三溪園通信
大正12年の原三溪 —良きも悪しきも:大師会茶会と関東大震災—(プロローグ)
2024.02.28
1923(大正12)年は、三溪園の創設者・原三溪にとって起伏に富んだ波乱万丈な1年でした。
春、三溪園全園完成を期して華々しく開催された大師会茶会。
そして、9月1日に起きた、横浜に甚大な被害をもたらした関東大震災。
焼け野原になった横浜の現状を「1枚の白紙である」と捉えながらも、
そこに新しい文化の活用と街並みの再建の可能性を見出した三溪。
周囲からの要望に応えるかたちで、横浜貿易復興会、横浜市復興会の会長として
リーダーシップを発揮したことは、今日あまり知られていません。
本特集では、関東大震災から100年を迎えた2023年に開催した企画展
「大正12年の原三溪 —良きも悪しきも:大師会茶会と関東大震災—」の展示に沿って紹介します。

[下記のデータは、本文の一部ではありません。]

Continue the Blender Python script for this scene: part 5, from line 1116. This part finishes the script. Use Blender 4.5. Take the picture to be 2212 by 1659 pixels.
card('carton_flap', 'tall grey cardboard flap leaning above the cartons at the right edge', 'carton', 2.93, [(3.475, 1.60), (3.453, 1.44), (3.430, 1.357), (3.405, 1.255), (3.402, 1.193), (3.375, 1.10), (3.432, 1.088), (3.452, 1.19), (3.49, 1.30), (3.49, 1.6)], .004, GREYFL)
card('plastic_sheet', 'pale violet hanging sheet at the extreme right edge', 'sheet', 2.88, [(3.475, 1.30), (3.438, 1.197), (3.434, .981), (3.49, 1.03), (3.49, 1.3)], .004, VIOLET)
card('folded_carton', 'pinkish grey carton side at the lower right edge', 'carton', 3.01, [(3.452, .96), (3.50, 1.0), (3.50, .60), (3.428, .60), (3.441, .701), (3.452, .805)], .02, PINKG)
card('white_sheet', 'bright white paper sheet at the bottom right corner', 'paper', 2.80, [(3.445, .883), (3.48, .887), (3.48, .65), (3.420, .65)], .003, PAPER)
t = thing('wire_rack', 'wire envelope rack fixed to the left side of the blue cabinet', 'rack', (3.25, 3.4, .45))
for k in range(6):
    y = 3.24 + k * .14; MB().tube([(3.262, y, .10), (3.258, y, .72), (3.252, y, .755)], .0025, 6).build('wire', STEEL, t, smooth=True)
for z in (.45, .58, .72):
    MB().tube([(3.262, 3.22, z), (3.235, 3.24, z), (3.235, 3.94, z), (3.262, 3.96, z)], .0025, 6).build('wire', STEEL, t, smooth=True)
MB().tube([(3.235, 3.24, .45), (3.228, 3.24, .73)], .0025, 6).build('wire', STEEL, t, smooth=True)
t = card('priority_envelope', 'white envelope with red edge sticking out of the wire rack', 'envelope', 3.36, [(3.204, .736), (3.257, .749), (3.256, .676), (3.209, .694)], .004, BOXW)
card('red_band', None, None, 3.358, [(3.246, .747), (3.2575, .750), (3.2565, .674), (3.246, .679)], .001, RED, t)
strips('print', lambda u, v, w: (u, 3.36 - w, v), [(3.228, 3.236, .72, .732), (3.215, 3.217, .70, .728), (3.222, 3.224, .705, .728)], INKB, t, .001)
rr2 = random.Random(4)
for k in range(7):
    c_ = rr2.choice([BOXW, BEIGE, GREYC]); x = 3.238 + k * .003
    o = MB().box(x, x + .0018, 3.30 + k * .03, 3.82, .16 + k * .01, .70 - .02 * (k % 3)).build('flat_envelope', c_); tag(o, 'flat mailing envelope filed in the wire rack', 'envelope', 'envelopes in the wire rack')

「富」という豊かさを手に入れたとき、あなたはどうしますか?
原三溪は庭を造り、古建築を移築し、美術を蒐集し、若い芸術家を育てました。
なぜか?
江戸時代以来の鎖国が終わり、国が開かれた明治時代。
横浜が開港し、多くの人の眼差しが西洋文化へ向けられていたなか、
日本の歴史・文化を護り伝えることが大切だと考えたためです。
原三溪が住まいとした鶴翔閣(かくしょうかく)から見た三溪園の景観です。
大正元年(1912)に原三溪が造らせた原家初代・原善三郎の銅像をはじめ、
大正3年(1914)に移築された三重塔が写されています。
明治39(1906)年 三溪園 (現 外苑エリア)を開園
38歳の原三溪は、先代・原善三郎から引き継いだ三之谷の地を造成し、一般に広く公開。
365日、 24時間、無料という体制は、驚くべきことです。
自分が住む敷地の一部を、文化と憩いの場として開放した背景には、地域振興への思いもありました。
開園間もない頃の三溪園入口
正門左の門柱には三溪自筆による看板「遊覧御随意 三溪園」が掲げられました。
右の門柱には英語で「The public is cordially invited to this garden」と記されています。
大正11年(1922) 三溪園 全園 完成
原 三溪が「神髄たる残半分」と称した内苑の完成をもって、全てのエリアが完成しました。
開園から足かけ16年、三溪は54歳を迎えていました。
造成にあたり三溪が心を砕いたのは、地形に即した古建築の配置と建物内からの眺め。
幼い頃から山水画に親しみ、自ら絵筆をとった三溪ならではの「絵心」ある庭園が創られました。